FAFSA a Vital Resource for Students’ Financial Aid

a graduation cap on a stack of 100 dollar bills

Applying for college consists of many time-consuming tasks, perhaps none so tedious as filling out the seemingly endless stream of forms.

It would be tempting, then, to ignore any forms that aren’t absolute requirements. However, doing that cost almost a quarter of a million U.S. college students an average of $3,600 each, according to estimates from the financial website Nerdwallet.com.

One neglected form was the Free Application for Federal Student Aid (FAFSA). Nerdwallet estimated that students missed out on $7.5 million in Pell Grants, money that Federal Student Aid, an office of the U.S. Department of Education, provides to eligible students. Grants are the most coveted form of student aid, since they don’t have to be paid back.

FAFSA connects students not only to grants but to student loans and work-study funds, in which students are paid for on-campus jobs.

It’s one form that potentially offers tangible results. Students skip the FAFSA at their own financial risk.

Here are the steps to take to ensure you get any federal student aid for which you might be eligible.

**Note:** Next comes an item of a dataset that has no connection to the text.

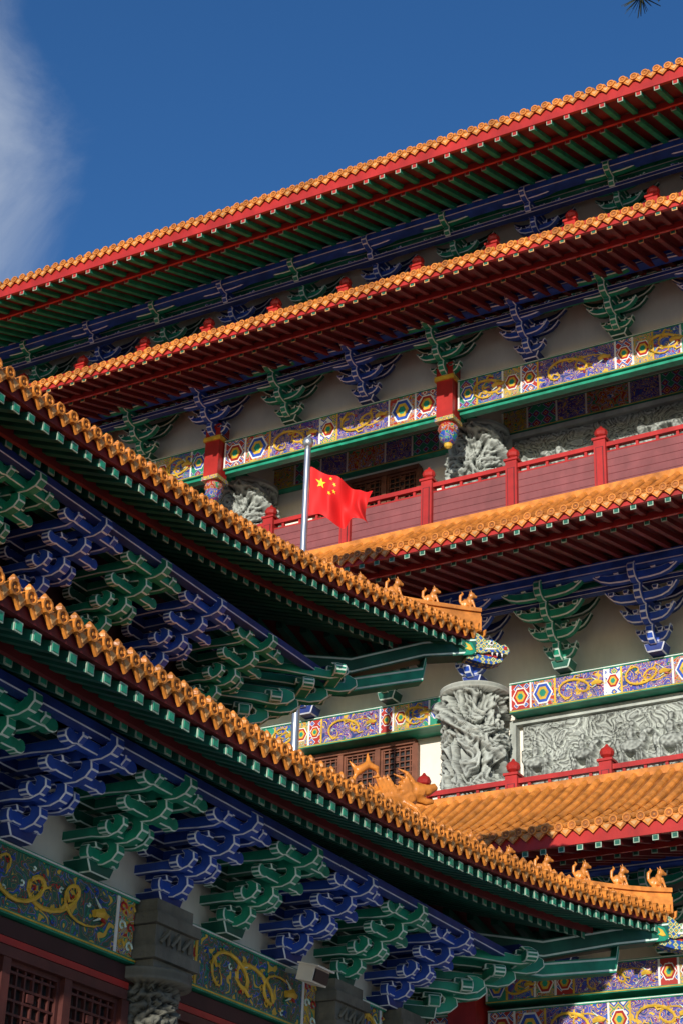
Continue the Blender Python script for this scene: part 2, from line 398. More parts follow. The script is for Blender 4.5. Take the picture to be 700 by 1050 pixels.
def band(mb,T,s0,s1,n0,n1,z0,z1,style=0,orn=True):
    L=s1-s0
    if style==0: segs=[(.08,'mosaic_red'),(.11,'DB'),(.08,'scroll_gold'),(.07,'mosaic_white'),(.32,'DR'),(.07,'mosaic_white'),(.08,'scroll_gold'),(.11,'DB'),(.08,'mosaic_red')]
    elif style==1: segs=[(.10,'mosaic_white'),(.12,'scroll_red'),(.24,'DR'),(.08,'mosaic_gold'),(.24,'DR'),(.12,'scroll_red'),(.10,'mosaic_white')]
    elif style==2: segs=[(.11,'scroll_gold'),(.78,'DG'),(.11,'scroll_gold')]
    else: segs=[(.12,'scroll_gold'),(.14,'mosaic_red'),(.14,'dragon_purple'),(.20,'scroll_red'),(.14,'dragon_purple'),(.14,'mosaic_red'),(.12,'mosaic_gold')]
    tot=sum(a for a,_ in segs); s=s0
    h=z1-z0; e=min(.05,h*.09)
    for a,mi in segs:
        w=L*a/tot
        mat={'DR':'dragon_purple','DG':'dragon_green','DB':'dragon_blue'}.get(mi,mi)
        mb.box(s+.02,s+w-.02,n0,n1,z0+e,z1-e,mat,T)
        mb.box(s-.02,s+.02,n0,n1+.012,z0+e,z1-e,'white_trim' if not mi.startswith('D') else 'gold_paint',T)
        if mi[0]=='D' and len(mi)==2 and orn:
            dragon(mb,T,s+.04,s+w-.04,n1,(z0+z1)/2,h*.34,random.choice((-1,1)))
        elif orn and w>.2 and style!=2:
            cs=s+w/2; hz=(z0+z1)/2; q=min(w*.42,h*.36)
            for rr,mt,dn in ((q,'white_trim',.006),(q*.86,'red_lacquer' if 'red' not in mi else 'blue_paint',.010),(q*.6,'gold_paint',.014),(q*.34,'green_paint',.018)):
                mb.prof([(cs-rr,hz),(cs-rr*.45,hz-rr),(cs+rr*.45,hz-rr),(cs+rr,hz),(cs+rr*.45,hz+rr),(cs-rr*.45,hz+rr)],'sz',n1+dn/2,dn,mt,T)
        elif style==2:
            for q in range(3):
                for u in (.28,.72):
                    cs=s+w*u; cz=z0+e+(h-2*e)*(q+.5)/3; rr=min(w*.2,h*.13)
                    P=[(cs+rr*(1-.11*v)*math.cos(v*.8),n1+.008,cz+rr*(1-.11*v)*math.sin(v*.8)) for v in range(8)]
                    mb.tube(P,[.014]*7+[.005],4,('gold_paint','mint_trim','red_lacquer')[(q+int(u*2))%3],T)
        s+=w
    mb.box(s0-.02,s1+.02,n0,n1+.02,z1-e,z1,'green_paint',T)
    mb.box(s0-.02,s1+.02,n0,n1+.02,z0,z0+e,'green_paint',T)
    mb.box(s0-.02,s1+.02,n0+.02,n1+.032,z1-e*.6,z1-e*.3,'white_trim',T)
    mb.box(s0-.02,s1+.02,n0+.02,n1+.032,z0+e*.35,z0+e*.65,'gold_paint',T)

def sst(a,b,x):
    x=max(0,min(1,(x-a)/(b-a))); return x*x*(3-2*x)
def carve(p,dens=1.0):
    w=noise.noise_vector(p*1.1*dens)*.55+noise.noise_vector(p*2.7*dens)*.16
    q=(p+w)*dens
    n1=noise.noise(q*.9); n2=noise.noise(q*2.2+Vector((5,2,8)))
    body=sst(-.20,.20,math.sin(n1*15))
    cl=sst(-.1,.35,math.sin(n2*13+n1*4))
    f=abs(noise.noise(q*6.0)); g=noise.noise(q*13)
    return .52*body+.32*cl*(1-.4*body)+.24*f+.08*g
def relief_panel(mb,T,s0,s1,n,z0,z1,depth,nx,nz,mat='stone',seed=0):
    rnd=random.Random(int(seed*10)); figs=[]
    x=s0+.35
    while x<s1-.35:
        zc=z0+(z1-z0)*rnd.uniform(.34,.46); d=rnd.choice((-1,1)); sc=rnd.uniform(.85,1.2)
        body=[(0,0,.30,.15),(.24*d,.14,.10,.16),(.34*d,.27,.14,.075),(-.30*d,.05,.07,.16),
              (.20*d,-.24,.045,.20),(.10*d,-.26,.04,.18),(-.20*d,-.25,.045,.2),(-.27*d,-.22,.04,.18),
              (-.02*d,.25,.10,.16),(.0,.47,.075,.085),(.12*d,.28,.13,.04)]
        for (a,b_,ra_,rb) in body: figs.append((x+a*sc,zc+b_*sc,ra_*sc,rb*sc))
        x+=rnd.uniform(.85,1.1)
    vs=[];fs=[]
    for j in range(nz+1):
        for i in range(nx+1):
            s=s0+(s1-s0)*i/nx; z=z0+(z1-z0)*j/nz
            e=min(1,min(s-s0,s1-s,z-z0,z1-z)/.06)
            hh=carve(Vector((s+seed,seed*2.1,z*1.15)),1.35)*.45
            fg=0
            for (fx,fz,fa,fb) in figs:
                dx=(s-fx)/fa
                if abs(dx)>1: continue
                dz=(z-fz)/fb; r2=dx*dx+dz*dz
                if r2<1: fg=max(fg,min(1,(1-r2)*2.2)**.5*min(1,(fa+fb)*3.2))
            if fg>0: hh=max(hh,.50+.60*fg+.10*noise.noise(Vector((s*14,z*14,1))))
            vs.append((s,n+depth*hh*e,z))
    for j in range(nz):
        for i in range(nx):
            a=j*(nx+1)+i; fs.append((a,a+1,a+nx+2,a+nx+1))
    mb.add(vs,fs,mat,T)

def railing(mb,T,s0,s1,n,z,h,step,panel='rail_panel',start=None):
    s=start if start is not None else s0
    while s-step>s0: s-=step
    ps=[]
    while s<=s1: ps.append(s); s+=step
    for s in ps:
        mb.box(s-.13,s+.13,n-.13,n+.13,z,z+h+.06,'red_lacquer',T)
        mb.box(s-.16,s+.16,n-.16,n+.16,z+h+.06,z+h+.11,'red_lacquer',T)
        mb.lathe(s,n,[(.09,z+h+.11),(.07,z+h+.15),(.13,z+h+.20),(.15,z+h+.27),(.12,z+h+.34),(.05,z+h+.39),(.02,z+h+.44)],10,'red_lacquer',T)
        mb.box(s-.085,s+.085,n+.13,n+.142,z+.15,z+h-.12,'soffit_red',T)
        mb.box(s-.065,s+.065,n+.14,n+.15,z+.17,z+h-.14,'red_lacquer',T)
    for a,b_ in zip(ps[:-1],ps[1:]):
        a+=.13;b_-=.13
        mb.box(a,b_,n-.06,n+.06,z+h-.10,z+h,'red_lacquer',T)
        mb.box(a,b_,n-.04,n+.04,z+h-.235,z+h-.20,'red_lacquer',T)
        for q in range(4):
            sq=a+(b_-a)*(q+.5)/4
            mb.box(sq-.03,sq+.03,n-.03,n+.03,z+h-.2,z+h-.10,'red_lacquer',T)
        mb.box(a,b_,n-.035,n+.035,z+.10,z+h-.235,panel,T)
        mb.box(a,b_,n-.06,n+.06,z,z+.10,'red_lacquer',T)
        for q in range(1,5):
            zz=z+.10+(h-.335)*q/5
            mb.box(a,b_,n+.035,n+.039,zz-.006,zz+.006,'soffit_red',T)

def lattice(mb,T,s0,s1,n,z0,z1,mat='brown_wood'):
    mb.box(s0,s1,n-.10,n-.06,z0,z1,'black',T)
    w=.10
    mb.box(s0,s1,n-.02,n+.09,z1-w,z1,mat,T); mb.box(s0,s1,n-.02,n+.09,z0,z0+w,mat,T)
    k=max(1,round((s1-s0)/.95))
    for i in range(k+1):
        c=s0+(s1-s0)*i/k
        mb.box(c-.06,c+.06,n-.02,n+.075,z0+w,z1-w,mat,T)
    for i in range(k):
        a=s0+(s1-s0)*i/k+.06; b_=s0+(s1-s0)*(i+1)/k-.06
        mb.box(a,b_,n-.05,n+.03,z0+w,z0+w+(z1-z0)*.28,mat,T)
        mb.box(a+.1,b_-.1,n+.03,n+.045,z0+w+.1,z0+(z1-z0)*.28,'dark_wood',T)
        za=z0+w+(z1-z0)*.28; zc=z1-w; st=.13
        mb.box(a,a+.05,n-.05,n+.02,za,zc,mat,T); mb.box(b_-.05,b_,n-.05,n+.02,za,zc,mat,T); mb.box(a+.05,b_-.05,n-.05,n+.02,zc-.05,zc,mat,T)
        q=a+st/2
        while q<b_: mb.box(q-.012,q+.012,n-.04,n+.0,za,zc,mat,T); q+=st
        q=za+st/2
        while q<zc: mb.box(a,b_,n-.037,n+.003,q-.012,q+.012,mat,T); q+=st
        q=za+st
        while q<zc-.05:
            mb.box((a+b_)/2-.05,(a+b_)/2+.05,n-.03,n+.008,q-.04,q+.04,mat,T); q+=st*2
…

  1. Create a FAFSA account at https://fsaid.ed.gov/npas/index.htm.
  2. Know the deadlines: Students can apply between Oct. 1, 2016, and June 30, 2018 for the 2017-2018 school year.
  3. Gather your documents: bank statements, records of investments, W-2 forms, your most recent federal income tax returns (if you’re a dependent, you’ll need your parents’ or legal guardian’s returns) and Social Security number.
  4. List the schools to which you’ll be applying. Use FAFSA’s Federal School Code Search at https://fafsa.ed.gov/FAFSA/app/schoolSearch?locale=en_EN.
  5. Complete the form. The easiest and quickest way is online but if that’s not an option you can print out PDFs of the application or request them from one of the schools to which you are applying. Visit https://fafsa.ed.gov/options.htm.
  6. Review your financial award package. You should receive it shortly after you start receiving acceptance letters from schools to which you’ve applied. If your financial situation has changed — if, for example, your family’s breadwinner becomes unemployed — you can appeal your award with your school’s financial aid office.
  7. Don’t forget to renew – students must submit a FAFSA application for every year they are in school.